L’aquila a due teste, il simbolo della Russia, è sempre stata simmetrica solo in apparenza. Per molto tempo nella sua storia millenaria ha guardato esclusivamente a ovest. Ma dopo il crollo dell’Unione Sovietica e ben prima di Putin, si è rivolta a Oriente. Già nel 1993, il Concetto di politica estera fu il primo documento ufficiale a riconoscere l’Asia come «uno dei centri dell’economia della politica mondiale», affermando che per diventare protagonista in quell’area, alla Russia sarebbe bastato «evitare di riprodurre le esperienze europee nella regione». La nascita di un grande spazio eurasiatico è insomma una vecchia idea della Russia, alla quale Xi ha aderito da azionista di maggioranza, diventando referente non solo dei Brics ma di un’area allargata al Sudamerica e all’Africa che si oppone al cosiddetto vecchio ordine mondiale.
«Eurasia senza Occidente: la Cina mostrerà un mondo nuovo». È tutto un programma il titolo dell’editoriale dell’agenzia statale Ria Novosti che inaugura il viaggio cinese di Putin. «Sì, è una sfida. O meglio, un dissenso verso l’Occidente, e in primo luogo gli Stati Uniti, che si sono unilateralmente proclamati responsabili della sicurezza globale. Il periodo coloniale del suo dominio in Asia è finito da tempo, ma la sua influenza e i suoi interessi non sono scomparsi. Gli atlantisti continuano a voler “pascolare i popoli” dell’Asia, guidandoli, dirigendoli, sfruttando le loro contraddizioni e talvolta mettendoli apertamente l’uno contro l’altro».

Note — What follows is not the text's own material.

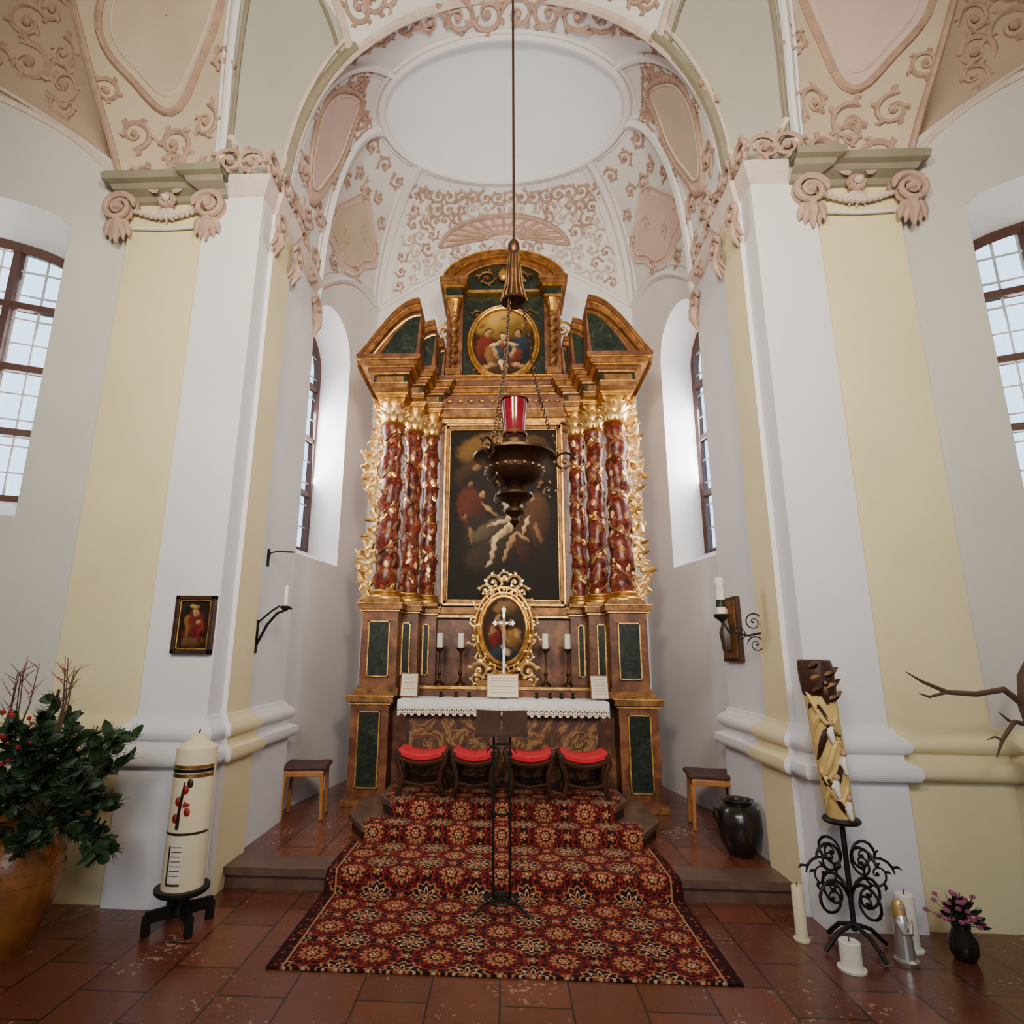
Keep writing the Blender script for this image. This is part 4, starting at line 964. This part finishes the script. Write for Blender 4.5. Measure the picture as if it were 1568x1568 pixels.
for (a,z) in ((-1.7,1.30),(-1.2,1.12),(-1.9,.98),(-1.4,.86),(-1.6,1.54)):
    rr=.10; c=Vector((px+ofx(z)[0]+rr*cos(a),py+rr*sin(a),z)); mb.ball(c,.022,'skin' if z<1.5 else 'wood',8); mb.tube([c-Vector((0,0,.02)),c-Vector((.01,.0,.06)),c-Vector((-.005,0,.12))],[.016,.026,.012],'waxw' if z<1.5 else 'bronze',6)
inl(mb.build('carved_candle'),g)
mb=MB()
mb.lathe(px,py,[(.10,.70),(.11,.715),(.10,.73)],'iron',18); mb.tube([(px,py,.72),(px,py,.10)],.016,'iron',8)
for k in range(4):
    a=k*pi/2+.3; d=Vector((cos(a),sin(a)*.9,0)); 
    c=Vector((px,py,.50))+d*.12; spiral(mb,c,d,(0,0,1),.095,1,'iron',.10,1.7,False,26,6)
    c=Vector((px,py,.28))+d*.13; spiral(mb,c,d,(0,0,1),.11,-1,'iron',.10,1.7,False,26,6)
    mb.tube([Vector((px,py,.14)),Vector((px,py,.10))+d*.12,Vector((px,py,.014))+d*.22],.013,'iron',6)
for sx in (-1,1):
    spiral(mb,(px+sx*.16,py-.03,.42),(1,0,0),(0,0,1),.10,sx,'iron',.09,1.7,True,26,5)
inl(mb.build('iron_stand'),g)
def pillar(nm,x,y,z0,z1,r,mt='waxw',dec=None):
    g=empty(nm,(x,y,z0)); mb=MB(); mb.lathe(x,y,[(r*1.3,z0),(r*1.35,z0+.012),(r,z0+.014),(r,z1),(r*.9,z1+.005),(.006,z1)],mt,18); mb.tube([(x,y,z1),(x,y,z1+.025)],.003,'iron',4)
    if dec: mb.grid([[(x+(r+.002)*sin(a*.1-.5),y-(r+.002)*cos(a*.1-.5),z) for a in range(11)] for z in (z0+.06,z0+(z1-z0)*.6)],dec)
    inl(mb.build('candle'),g)
pillar('pillar_candle',1.97,3.86,0,.14,.055); pillar('pillar_candle',2.46,4.12,0,.30,.05,'waxw','paper'); pillar('pillar_candle',1.86,4.2,.0,.30,.035,'wax')
g=empty('madonna_figurine',(2.32,3.97,0)); mb=MB(); fx,fy=2.33,3.96
mb.lathe(fx,fy,[(.06,0),(.065,.02),(.05,.03),(.045,.12),(.04,.2),(.03,.24),(.018,.26)],'silver',14); mb.ball((fx,fy,.285),.028,'skin',8); mb.lathe(fx,fy+.01,[(.035,.22),(.034,.29),(.02,.32),(.004,.325)],'goldp',12)
mb.tube([(fx-.04,fy-.02,.22),(fx-.03,fy-.06,.17),(fx+.01,fy-.065,.17),(fx+.04,fy-.02,.22)],.012,'silver',6); inl(mb.build('figure'),g)
g=empty('flower_vase',(2.70,4.02,0)); mb=MB(); mb.lathe(2.70,4.02,[(.05,0),(.07,.04),(.075,.10),(.045,.16),(.05,.19),(.04,.18)],'black',16); inl(mb.build('vase'),g)
mb=MB()
for k in range(80):
    a=random.uniform(0,6.28); e=random.uniform(.2,1.5); d=Vector((cos(a)*cos(e),sin(a)*cos(e),sin(e)))*random.uniform(.08,.18); p=Vector((2.70,4.02,.18)); mb.tube([p,p+d],.002,'leaf',3); mb.ball(p+d,.018,'pinkf',6,(1,1,.7)) if k%2 else mb.leaf(p+d*.6,d,Vector((0,-1,.3)),.06,.025,'leaf')
inl(mb.build('flowers'),g)
g=empty('black_ceramic_pot',(1.93,5.3,.15)); mb=MB()
mb.lathe(1.93,5.3,[(.09,.15),(.10,.16),(.15,.25),(.172,.36),(.165,.46),(.12,.52),(.10,.535),(.125,.555),(.13,.565),(.10,.56),(.09,.54)],'black',28)
for s in (-1,1): mb.tube([(1.93+s*.15,5.27,.47),(1.93+s*.20,5.26,.50),(1.93+s*.21,5.26,.44),(1.93+s*.17,5.27,.40)],.014,'black',8)
inl(mb.build('pot'),g)
g=empty('gnarled_branch_cross',(3.30,4.05,0)); mb=MB()
mb.tube([(3.38,4.0,.0),(3.34,3.98,.4),(3.38,4.0,.8),(3.32,3.98,1.15),(3.27,3.98,1.42),(3.30,4.0,1.60),(3.38,4.0,1.75)],[.05,.045,.042,.04,.035,.025,.008],'twig',8)
mb.tube([(3.27,3.98,1.42),(3.16,3.98,1.52),(2.98,3.97,1.49),(2.80,3.96,1.50),(2.66,3.96,1.56),(2.56,3.95,1.62)],[.022,.02,.017,.015,.010,.003],'twig',8)
mb.tube([(2.80,3.96,1.50),(2.68,3.95,1.47),(2.62,3.95,1.49)],[.012,.009,.003],'twig',6)
mb.tube([(3.30,3.98,1.30),(3.18,3.97,1.33),(3.08,3.96,1.22),(3.02,3.95,1.12)],[.018,.014,.011,.003],'twig',6); mb.tube([(3.16,3.98,1.33),(3.1,3.97,1.38)],[.010,.003],'twig',6)
mb.tube([(3.08,3.96,1.22),(3.04,3.96,1.24),(2.99,3.96,1.22)],[.008,.006,.002],'twig',5)
mb.tube([(3.32,3.98,1.15),(3.42,3.97,1.22),(3.55,3.97,1.2)],[.025,.02,.005],'twig',6)
for k in range(3): mb.tube([(3.38,4.0,.05),(3.38+.25*cos(k*2.1+3.6),4.0+.2*sin(k*2.1+3.6),.02)],[.04,.012],'twig',6)
inl(mb.build('branches'),g)
# ================================================================ LIGHT
w=bpy.data.worlds.new('World');SC.world=w;w.use_nodes=True;nt=w.node_tree;bg=nt.nodes['Background']
tc=nt.nodes.new('ShaderNodeTexCoord');sp=nt.nodes.new('ShaderNodeSeparateXYZ');nt.links.new(tc.outputs['Generated'],sp.inputs[0])
c=ramp(nt,E(nt,sp.outputs[2])*.5+.5,[(.40,(.30,.38,.26)),(.50,(.55,.74,.80)),(.58,(.70,.85,1.0)),(1,(.72,.86,1))])
nt.links.new(c,bg.inputs[0]);bg.inputs[1].default_value=5.2
def area(name,loc,rot,sx,sy,e,col=(1,1,1),portal=False):
    l=bpy.data.lights.new(name,'AREA');l.shape='RECTANGLE';l.size=sx;l.size_y=sy;l.energy=e;l.color=col
    if portal: l.cycles.is_portal=True
    o=bpy.data.objects.new(name,l);o.location=loc;o.rotation_euler=rot;COL.objects.link(o);return o
def aim(o,d): o.rotation_euler=Vector(d).to_track_quat('-Z','Z').to_euler()
for s in (1,-1):
    o=area('window_light_apse',(-2.58*s,6.8,4.4),(0,0,0),.95,3.0,310,(.95,.96,1)); aim(o,(.985*s,-.173,0.05))
    o=area('window_light_nave',(-4.7*s,4.35,4.2),(0,0,0),1.3,2.6,85,(.97,.98,1)); aim(o,(.4*s,-.914,0))
    o=area('nave_fill_light',(1.2*s,-.8,4.6),(0,0,0),1.0,1.0,150,(1,.86,.66)); aim(o,(-.15*s,1,.08)); o.data.spread=radians(110)  # warm fill lamps added behind the camera, out of view, aimed forward
o=area('nave_back_portal',(0,-4.9,4.8),(0,0,0),4.0,4.4,0,portal=True); aim(o,(0,1,0))  # sky portal over the opening added in the unseen back wall
# ================================================================ CAMERA
f,p,y,r=1105.7,.227,-.048,.011
F=Vector((sin(y)*cos(p),cos(y)*cos(p),sin(p)));Rt=Vector((cos(y),-sin(y),0));U=Rt.cross(F)
Ru=Rt*cos(r)+U*sin(r); Uu=U*cos(r)-Rt*sin(r)
cd=bpy.data.cameras.new('camera');cd.sensor_width=36;cd.lens=36*f/1932;cd.clip_start=.05
cd.shift_x=64.1/1932;cd.shift_y=13.1/1932
cam=bpy.data.objects.new('camera',cd);COL.objects.link(cam)
mt=Matrix((Ru,Uu,-F)).transposed().to_4x4();mt.translation=Vector((.028,0,1.7));cam.matrix_world=mt
SC.camera=cam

Putin non ha mancato di sottolineare il solco che ormai divide le due realtà. «In Russia, non dimenticheremo mai l’eroica resistenza della Cina. Vediamo che in alcuni Stati occidentali i risultati della Seconda guerra mondiale vengono di fatto rivisitati. Il militarismo giapponese viene rianimato con il pretesto di immaginarie minacce russe o cinesi, mentre in Europa, Germania inclusa, si stanno compiendo passi verso la rimilitarizzazione del continente, con scarsa attenzione ai parallelismi storici».
Sarebbe tutto abbastanza normale. Non fosse che durante questa estate, il Cremlino ha rivolto un largo sorriso agli Usa di Donald Trump, con tanto di incontro e di foto storiche in quel di Anchorage, «che permettono a Putin di recarsi dal suo principale alleato non come vassallo, ma come leader mondiale che dialoga da pari a pari con il presidente degli Stati Uniti, il principale rivale della Cina», come sostengono molti opinionisti indipendenti russi. Anche per questo, l’assenza di ogni riferimento agli Usa sembra una omissione voluta, un argomento imbarazzante da evitare. Insieme ai presidenti di India, Iran, Turchia, e altri Stati con i quali la Casa Bianca ha rapporti problematici, Putin sarà l’ospite d’onore del vertice dell’Organizzazione per la cooperazione di Shangai che si terrà da oggi al primo settembre a Tianjin. Una specie di Stati generali del cosiddetto Sud Globale, unito anche da una buona dose di antiamericanismo, ai quali seguirà la parata per l’ottantesimo anniversario della vittoria cinese nella Seconda guerra mondiale.
«Dal 2021, il commercio bilaterale con Pechino è cresciuto di circa 100 miliardi di dollari» ha affermato il presidente russo. «Manteniamo saldamente la nostra posizione di principale esportatore di petrolio e gas verso la Cina» ha aggiunto, rendendo così implicito merito al Paese che gli ha consentito di galleggiare sopra le sanzioni. «Nel 2027, prevediamo di lanciare un’altra importante rotta del gas, la cosiddetta via dell’Estremo Oriente» è stato l’ulteriore annuncio. Al tempo stesso, Putin è la persona che si è appena incontrata con il nemico dichiarato della Cina, e che progetta grandi affari artici e altrettanti accordi con gli Stati Uniti. L’aquila russa sta facendo il pendolo. Chissà cosa ne pensa davvero Xi Jinping.